The 2024 South Side Queer Farmer Convergence focused on rest and restoration for LGBTQ+ farmers and land stewards. (Photo courtesy of Lillyland Farm).

First held at Humble Hands Harvest, a worker-owned cooperative farm in the northeast corner of Iowa, the QFC has branched out over the years to include gatherings in Virginia, Michigan, and New Hampshire. The QFC took place at locations in Texas and Wisconsin for the first time last fall, both of which focused on bringing together queer farmers identifying as Black, Indigenous, or people of color—a change Dolcine suggested when she attended her first QFC two years ago.

Originally from Miami, Dolcine was living in Iowa temporarily, working as an independent insurance adjuster. That’s where she met Lilly, a Des Moines native who co-founded the now-closed urban farm Radiate DSM. “On a whim,” Dolcine joined her at Humble Hands for the QFC and found a glaring lack of racial diversity.
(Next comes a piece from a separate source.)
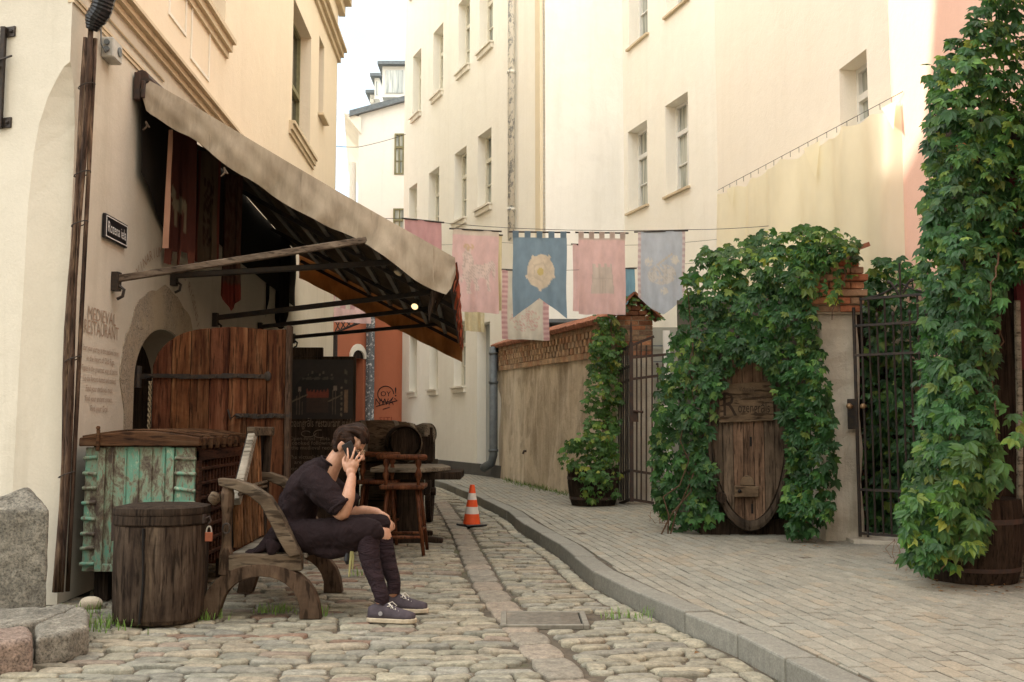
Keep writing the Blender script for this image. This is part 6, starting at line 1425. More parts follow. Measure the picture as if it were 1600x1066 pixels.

Organizers told her the network had reserved one-third of tickets for BIPOC farmers, waiving their registration fees and providing travel stipends to attend the QFC, but had limited success.

Due to a high number of last-minute cancellations and no-shows, the network likely never reached one-third BIPOC participation, according to a board member of the Queer Farmer Network who asked to remain anonymous. To Dolcine, moving the gathering to a region with greater diversity and organizing a BIPOC-centered event where people of color would feel safe attending seemed like viable solutions.

“The BIPOC gatherings had been a long-term plan of the Queer Farmer Network,” the board member told Civil Eats via email. Securing a first-time grant from the University of Illinois for farmer mental health and well-being allowed the network to finance the gatherings and assemble a team to organize them. Dolcine joined that team and agreed to organize a QFC herself, naming it to reflect its location in the South and her own Southern origins.